IX.      BENEFIT COMMENCEMENT DATE

         Except as otherwise stated in this Article IX and Article X,
         benefits shall commence on a Participant's Normal Retirement Date.

         For those Participants retiring prior to their Normal Retirement
         Date, benefits shall commence upon the date of retirement and shall
         not be actuarially reduced.

         Benefits to a Participant who terminates employment with the
         Company due to disability prior to age 55 shall commence upon the
         date the Participant begins receiving benefits from the Cincinnati
         Milacron Retirement Plan.


X.       DEATH

         An individual who dies while employed by the Company and who is not
         otherwise a Participant in this Plan shall be a Participant if:
            (i)   the individual holds an Eligible position at the time of
            death; and,
            (ii)  the individual was at the time of his death vested in the
            Cincinnati Milacron Retirement Plan.

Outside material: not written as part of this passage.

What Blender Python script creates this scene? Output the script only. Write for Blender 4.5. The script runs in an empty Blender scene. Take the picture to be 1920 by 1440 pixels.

         If a Participant dies prior to commencement of benefits under this
         Plan, and the Participant is survived by a spouse to whom he was
         married on the date he became vested under this Plan, the
         Participant's surviving spouse shall receive monthly benefits under
         this Plan in the form of a life annuity in the amount of fifty
         percent (50%) of the Participant's benefits under this Plan.

XI.      PAYMENT OPTIONS

         Benefits shall be paid to Participants on a monthly basis. 
         Participants who are single shall receive benefits under this Plan
         in the form of a life annuity.  Participants who are married shall
         receive benefits in the form of a fifty (50%) percent joint and
         survivor annuity which shall not be actuarially reduced; however,
         the benefit to the Participant's spouse shall be available only if
         the Participant is survived by a spouse to whom he was married on
         the date he became vested under this Plan.

XII.     VESTING

         Unless forfeited pursuant to Article XIII, a Participant's benefit
         shall become vested -
            (i) on his Normal Retirement Date; or
            (ii) on the date he reaches age 55 and has at least ten (10)
            Years of Credited Service with the Company; or
            (iii) on the date of termination of employment due to disability
            or death.
         If a Participant no longer holds an Eligible Position, but remains
         an employee of the Company, the Participant's service in the
         Eligible Position and his resulting benefit under this Plan shall
         not be forfeited.

XIII.    FRAUD

         In the event that a Participant shall at any time be dismissed for,
         or convicted of a crime involving, dishonesty or fraud on his part
         in his relationship with the Company, all benefits which would
         otherwise be payable to him under the Plan shall be forfeited.

XIV.     COMPETITION

         By accepting payment of any benefit under the Plan the Participant
         agrees not to be employed, or consult, in any business which is, or
         is about to be, engaged in a business of the same or substantially
         the same nature as the businesses of the Company without prior
         written consent of the Company, and breach of this agreement by the
         Participant shall be cause for termination of payment of benefits
         under the Plan.

XV.      FUNDING

         The Plan shall be unfunded and benefits shall be paid only from the
         general assets of the Company.

XVI.     ADMINISTRATION

         The general administration of this Plan and the responsibility for
         carrying out and interpreting the provisions hereof shall be vested
         in the Compensation Committee.  The Compensation Committee may
         adopt such rules and regulations as it may deem necessary for the
         proper administration of this Plan, which are not inconsistent with
         the provisions hereof, and its decision in all matters shall be
         final, conclusive and binding.

XVII.    AMENDMENT AND TERMINATION

         The Board of Directors reserves in its sole and exclusive
         discretion the right at any time and from time to time to amend
         this Plan in any respect or terminate this Plan without restriction
         and without the consent of any Participant, provided however, that
         no amendment or termination of this Plan shall impair the right of
         any Participant to receive benefits which have become vested prior
         to such amendment or termination.

XVIII.   MISCELLANEOUS

         (a)  Nothing contained in this Plan guarantees the continued
         employment of a Participant with the Company.

         (b)  No benefit hereunder may be assigned, pledged, mortgaged or
         hypothecated and, to the extent permitted by law, no such benefit
         shall be subject to legal process or attachment for the payment of
         any claims against any person entitled to receive the same.

         (c)  If a Participant entitled to receive a benefit under this Plan
         is deemed by the Compensation Committee or is adjudged by a court
         of competent jurisdiction to be legally incapable of giving valid
         receipt and discharge for such benefit, such payments shall be paid
         to such person or persons as the Compensation Committee shall
         designate or to the duly appointed guardian or other legal
         representative of such Participant.  Such payment shall, to the
         extent made, be deemed a complete discharge for such payments under
         this Plan.

         (d)  Payments made under this Plan shall be subject to withholding
         as shall at the time be required under any income tax or other
         laws, whether of the United States or any other jurisdiction.

         (e)  All expenses and costs in connection with the operation of
         this Plan shall be borne by the Company.

         (f)  The provisions of this Plan shall be construed according to
         the laws of the State of Ohio.

         (g)  The masculine pronoun wherever used herein shall include the
         feminine gender and the feminine shall include the masculine and
         the singular number as used herein shall include the plural and the
         plural shall include the singular unless the context clearly
         indicates otherwise.

         (h)  The titles and headings used herein are for convenience of
         reference only and in case of any conflict, the text of this Plan,
         rather than such titles or headings, shall be controlling.